Qualitative Research: Problem Exploration for Lean Startups

Key points from Mary Sorber’s presentation on “Qualitative Research: Problem Exploration for Lean Startups” at Lean Culture July-31-2018.

Qualitative Research: Problem Exploration for Lean Startups

Qualitative ResearchAt a Tue-July-31-2018 Lean Culture Meetup in Palo Alto, Practical Insights Founder and qualitative research specialist Mary Sorber outlined a six-step path to effective customer communication.

1. Define Your Goals

Goals – Create realistic milestone goals and write down the necessary phases of development to achieve them. Sorber advises to plan at least two phases each for information gathering and evaluation.

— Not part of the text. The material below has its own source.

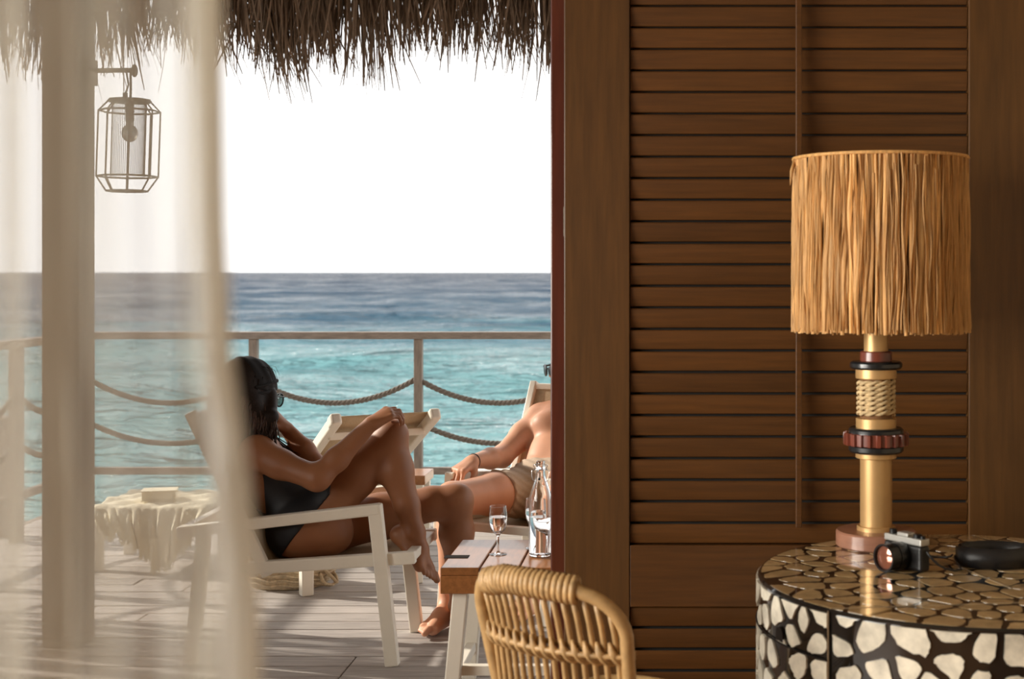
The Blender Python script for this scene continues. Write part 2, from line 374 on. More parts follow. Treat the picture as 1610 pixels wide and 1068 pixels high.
# neighbouring shutter door at the right edge
door2 = empty('door_2', (1.25, 3.92, 0)); struct(door2, 'edge of the next brown shutter door', 'door')
MB().bx(XR+.022, 1.2, 3.9, 3.945, .02, 2.46).build('stile', M['stile'], door2, bevel=.003)
MB().bx(1.2, 1.5, 3.91, 3.94, .02, 2.46).build('panel', M['stile'], door2)
# outer frame of the opening, polished red wood
jamb = struct(MB().bx((866-CX)*3.97/F, -.26, 3.96, 4.09, 0, 2.46).bx(-.262, -.25, 3.95, 4.1, 0, 2.46).build('trim_1', M['mahogany'], bevel=.004), 'polished reddish timber door jamb', 'trim')
struct(MB().bx(-3.25, -3.12, 3.93, 4.1, 0, 2.46).build('trim_2', M['mahogany'], bevel=.004), 'reddish timber jamb at the far side of the opening', 'trim')
struct(MB().bx((886-CX)*3.95/F, (886-CX)*3.95/F+.003, 3.946, 3.950, 1.33+(428-372)*3.95/F, 1.33+(428-325)*3.95/F).build('trim_3', M['lanternm'], bevel=.001), 'small metal latch keep on the door edge', 'trim')

# ------------------------------------------------------------------ thatched roof and fringe
roof = empty('roof', (-.8, 5.5, 2.7)); struct(roof, 'thatched palm roof eave with ragged hanging fringe', 'roof')
mb = MB()
mb.add([(-3.7, 3.9, 3.25), (2.8, 3.9, 3.25), (2.8, 6.95, 2.80), (-3.7, 6.95, 2.80), (-3.7, 3.9, 3.6), (2.8, 3.9, 3.6), (2.8, 7.0, 3.05), (-3.7, 7.0, 3.05)],
       [(0,1,2,3),(4,7,6,5),(0,4,5,1),(3,2,6,7),(0,3,7,4),(1,5,6,2)])
mb.build('thatch_layer', M['thatch'], roof)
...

Researching and analyzing simultaneously is never a good idea.

2. Start Customer Discovery

Customer discovery – Have potential consumer targets describe their problem and solution in their own words. If the environment is a crucial element, be sure to ask people in that environment. Be open to ideas, follow bread crumbs, go off script, and assume nothing. I think Mo’at phrased it best in Avatar: “How can you fill a cup that is already full?”

3. Define Target Audience

Target audience – Narrow down your target consumer base and prepare questions. Focus on your goals and align them to specific roles and responsibilities. An engineer is not going to give insightful marketing input and vice versa.

4. Refine Product Description

Product description – Prepare a quick spiel that describes your product in terms of value delivered, not technical challenges. Keep in mind that the vast bulk of consumers are conservative and pragmatic; avoid technical jargon.

5. Customer Interviews

Interview – With all the preparation completed in advance (finding an audience, developing a complete product concept, and outlining goals) it’s time to communicate with future customers! Work out logistics in advance and bring a partner for moral (and technical) support. Be insanely curious but not overly enthusiastic. This is not a sales pitch.

DO:

  • Start with easy questions
  • Read body language
  • Repeat and reiterate to confirm you understood correctly
  • Lead into your product description before stating your idea
  • Accept awkward pauses. Some people need time to think.
  • Relate to your interviewee and take steps to reduce the “power distance”
  • Follow the improv mantra of “yes, and..” and create a conversation

DON’T:

  • Strictly follow a script and avoid asking probing, personal questions
  • Ask yes/no or leading questions
  • Be cold or rush the interviewee
  • Directly present your idea with no lead up or background
  • Be condescending or belittling

Essentially, be HUMAN. Have a conversation. Avoid accidentally giving your customer, as Sean Murphy phrased it, an “IQ Test.” The goal is to find out whether your product would solve this person’s need, not whether they are smart enough to use it.

For more guidance, see David Telleen-Lawton’s post on Setting up Customer Discovery Meetings.

6. Analyze Results

Analyze – Document and debrief your interview results as soon as possible. Don’t read too much into any one interview and look for patterns. Remember, this is qualitative research. Trying to read quantitative results can lead to very skewed data.

Mary Sorber’s Pro-tip: Implement customer interviews as often as possible, throughout all stages of development. They start to become easier, the qualitative data keeps flowing in, and entrepreneurs gain a clearer understanding of their product’s desired function.